This Article addresses previously unstudied implications of two dramatic shifts in the American educational landscape. The first shift is the rapid disappearance of urban Catholic schools. More than 1,600 Catholic elementary and secondary schools, most of them located in urban neighborhoods, have closed during the last two decades. The Archdiocese of Chicago alone (the subject of our study) has closed 148 schools since 1984. Since the economic and demographic realities underlying urban Catholic school closures persist, this trend likely will continue and even accelerate in coming years. The second shift is the rise of charter schools. In 2010 more than 1.7 million children were enrolled in 5,400 charter schools in the United States.3 During the 2009–10 school year, there were 104 charter schools in the city of Chicago, 24 of which opened during the period of our study. 

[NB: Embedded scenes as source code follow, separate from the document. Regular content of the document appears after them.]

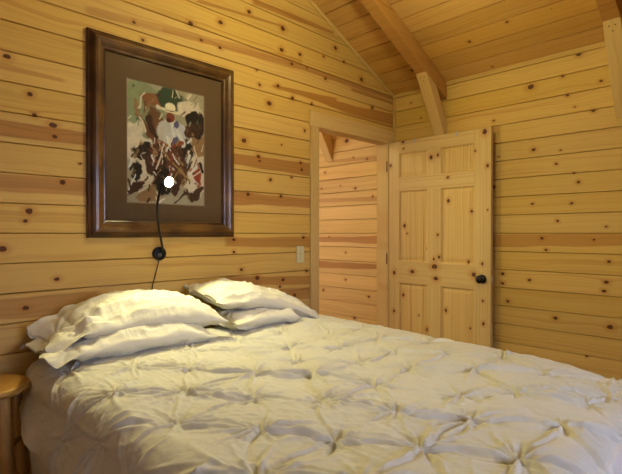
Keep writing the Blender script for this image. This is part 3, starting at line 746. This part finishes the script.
bb('end_rail', BX0, BX0+.03, BY0+.07, BY1-.07, .15, .24); bb('end_rail', BX1-.03, BX1, BY0+.07, BY1-.07, .15, .24)
for x in (BX0, BX1-.06):
    for y in (BY0+.01, BY1-.07): bb('leg', x, x+.06, y, y+.06, 0, .24)
bm = bmesh.new(); box(bm, BX0, BX1, BY0, BY1, .242, .45); tag(from_bm('box_spring', bm, M_matt, bevel=.03), 'fabric covered box spring under the mattress', 'box spring')
bm = bmesh.new(); box(bm, BX0, BX1, BY0, BY1, .452, .702); tag(from_bm('mattress', bm, M_sheet, bevel=.045), 'thick mattress in a fitted sheet beneath the comforter', 'mattress')

# numpy value noise for cloth
def vnoise(x, y, seed):
    xi = np.floor(x).astype(np.int64); yi = np.floor(y).astype(np.int64); fx = x-xi; fy = y-yi
    fx = fx**3*(fx*(fx*6-15)+10); fy = fy**3*(fy*(fy*6-15)+10)
    def h(a, b_):
        n = (a*374761393 + b_*668265263 + seed*1442695) & 0xffffffff
        n = ((n ^ (n >> 13))*1274126177) & 0xffffffff
        return ((n ^ (n >> 16)) & 0xffff)/65535.0
    return (h(xi, yi)*(1-fx)+h(xi+1, yi)*fx)*(1-fy)+(h(xi, yi+1)*(1-fx)+h(xi+1, yi+1)*fx)*fy
def ridged(x, y, seed, oct=3):
    s = 0; a = 1.0
    for k in range(oct):
        s = s + a*(1-np.abs(2*vnoise(x*2**k, y*2**k, seed+k)-1)); a *= .5
    return s/1.75
def grid_mesh(name, P, mat, parent=None, thick=0, rest=False):
    n, m = P.shape[:2]
    ii, jj = np.meshgrid(np.arange(m-1), np.arange(n-1)); a = jj*m+ii
    F = np.stack([a, a+1, a+m+1, a+m], -1).reshape(-1, 4)
    me = bpy.data.meshes.new(name); me.from_pydata(P.reshape(-1, 3).tolist(), [], F.tolist())
    me.polygons.foreach_set('use_smooth', [True]*len(F))
    o = link(name, me, mat, parent)
    if thick:
        s = o.modifiers.new('thickness', 'SOLIDIFY'); s.thickness = thick; s.offset = -1
    return o

stars = [(.588,-2.568),(.738,-2.418),(.547,-2.285),(.791,-2.719),(1.138,-2.681),(1.155,-2.424),(1.527,-2.706),(1.118,-2.117),(1.334,-2.29),(1.345,-2.037),
 (1.532,-2.45),(.737,-1.892),(1.322,-1.775),(1.51,-1.615),(1.303,-1.478),(1.543,-2.195),(1.723,-2.079),(1.608,-1.908),(1.71,-2.325),(1.908,-2.215),(1.913,-1.657),
 (1.922,-1.943),(1.944,-1.49),(.70,-2.93),(.95,-2.55),(.96,-2.27),(.93,-2.02),(1.13,-1.86),(.93,-1.74),(.72,-2.12),(.52,-2.02),(.53,-1.75),(.72,-1.60),(.93,-1.46),(1.13,-1.60),
 (.52,-1.47),(.72,-1.33),(1.12,-1.30),(1.35,-2.55),(1.15,-2.93),(1.5,-1.33),(1.72,-1.45),(1.72,-1.75),(.93,-2.86),(1.4,-2.90),(1.72,-2.58),(1.92,-2.50),(1.9,-1.27),(1.63,-2.93),(.45,-2.75),
 (2.12,-2.08),(2.12,-1.80),(2.12,-1.55),(2.12,-2.35),(.36,-2.4),(.36,-1.6),(1.85,-2.8)]
stars = np.array(stars)
def star_field(u, v, seed=3):
    rg = np.random.RandomState(seed)
    h = np.zeros_like(u)
    dmin = np.full_like(u, 9.0)
    for (a, b_) in stars:
        du = u-a; dv = v-b_; r = np.hypot(du, dv); dmin = np.minimum(dmin, r)
        msk = r < .24
        if not msk.any(): continue
        rr = r[msk]; th = np.arctan2(dv[msk], du[msk]); acc = np.zeros_like(rr)
        nk = rg.randint(11, 17); base = rg.rand()*6.28
        for k in range(nk):
            ang = base + k*6.28318/nk + rg.uniform(-.22, .22)
            ln = rg.uniform(.04, .13) * (1.25 if abs(math.cos(ang-.79)) > .8 else 1.0)
            amp = rg.uniform(.010, .018)*(1 if rg.rand() < .72 else -.8)
            cur = rg.uniform(-2.2, 2.2)
            dth = (th-ang-cur*rr+np.pi) % (2*np.pi)-np.pi
            wd = .0036+.034*rr
            g = np.exp(-(dth*rr/wd)**2)*(np.abs(dth) < 1.5)
            acc += amp*g*np.exp(-(rr/ln)**1.6)*(1-np.exp(-(rr/.010)**2))
        acc += -.010*np.exp(-(rr/.034)**2) + .006*np.exp(-(rr/.0065)**2)
        h[msk] += acc
    return h, dmin
def crease_field(u, v, seed=8):
    rg = np.random.RandomState(seed); h = np.zeros_like(u)
    done = set()
    for i in range(len(stars)):
        d = np.hypot(*(stars-stars[i]).T); order = np.argsort(d)[1:8]
        for j in order:
            key = (min(i, j), max(i, j))
            if key in done or d[j] > .46: continue
            done.add(key)
            p, q = stars[i], stars[j]
            if (q-p)[0] + (q-p)[1] < 0: p, q = q, p
            L = d[j]; ux, uy = (q-p)/L
            diag = (ux+uy)*.7071 > .90
            if diag and rg.rand() < .25: continue
            if not diag and (rg.rand() < .45 or L > .30): continue
            s = (u-p[0])*ux+(v-p[1])*uy; w = -(u-p[0])*uy+(v-p[1])*ux
            m_ = (s > -.02) & (s < L+.02) & (np.abs(w) < .10)
            if not m_.any(): continue
            ss = s[m_]/L; cur = rg.uniform(-.02, .02)
            ww = w[m_]-cur*np.sin(np.pi*ss)-.006*np.sin(ss*8+i)
            prof = np.clip(np.sin(np.pi*np.clip(ss, 0, 1)), 0, 1)**.6
            if diag: wd = rg.uniform(.0055, .010); A = rg.uniform(.005, .0115)
            else: wd = rg.uniform(.004, .008); A = rg.uniform(.004, .008)
            h[m_] += A*prof*(np.exp(-(ww/wd)**2)-.75*np.exp(-((ww+1.9*wd)/(1.1*wd))**2))
            if diag:
                w3 = ww-.03-.01*np.sin(ss*5)
                h[m_] += .4*A*prof*np.exp(-(w3/(.7*wd))**2)
    return h
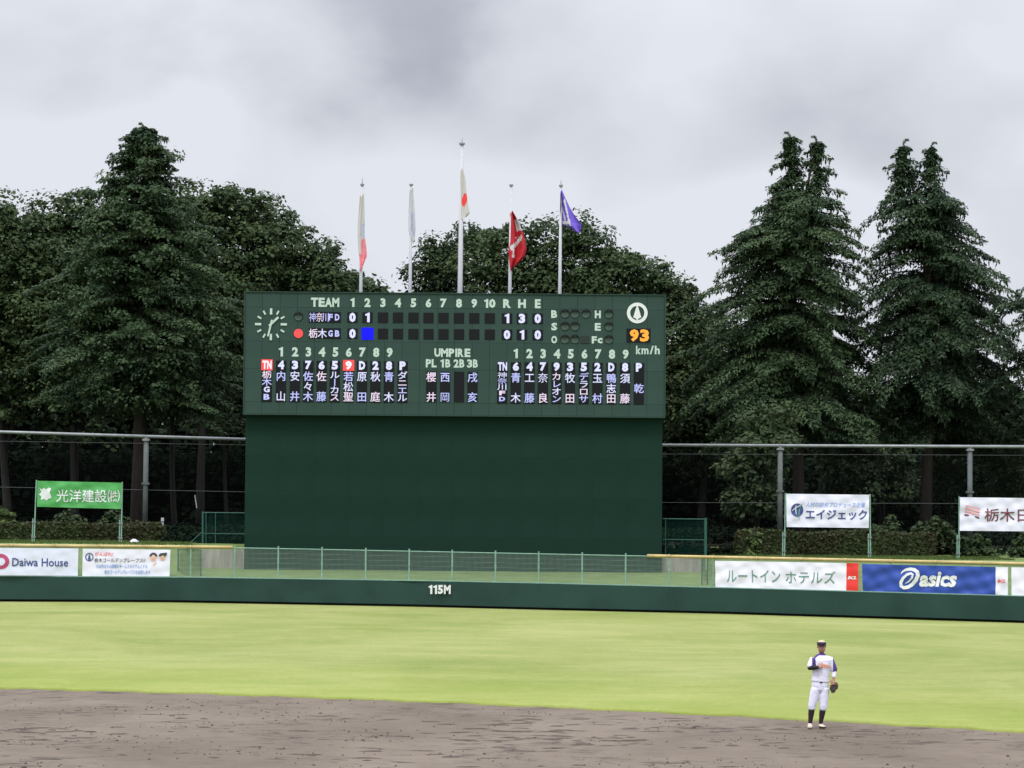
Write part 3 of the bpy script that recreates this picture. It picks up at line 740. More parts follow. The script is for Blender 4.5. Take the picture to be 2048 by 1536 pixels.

Although we are intrigued by the questions raised by the extensive literature on Catholic and charter schools’ strengths as educational institutions, we do not address them here. Instead, we raise new questions about how Catholic and charter schools function as community institutions. These questions are important ones. Catholic schools are vanishing from the urban neighborhoods where they have operated for decades—in some cases, for over a century— and are being replaced by educational institutions that did not exist anywhere in the United States two decades ago. Yet virtually nothing is known about the impact the transition will have on urban neighborhoods, many of which already struggle with disorder, crime, and poverty.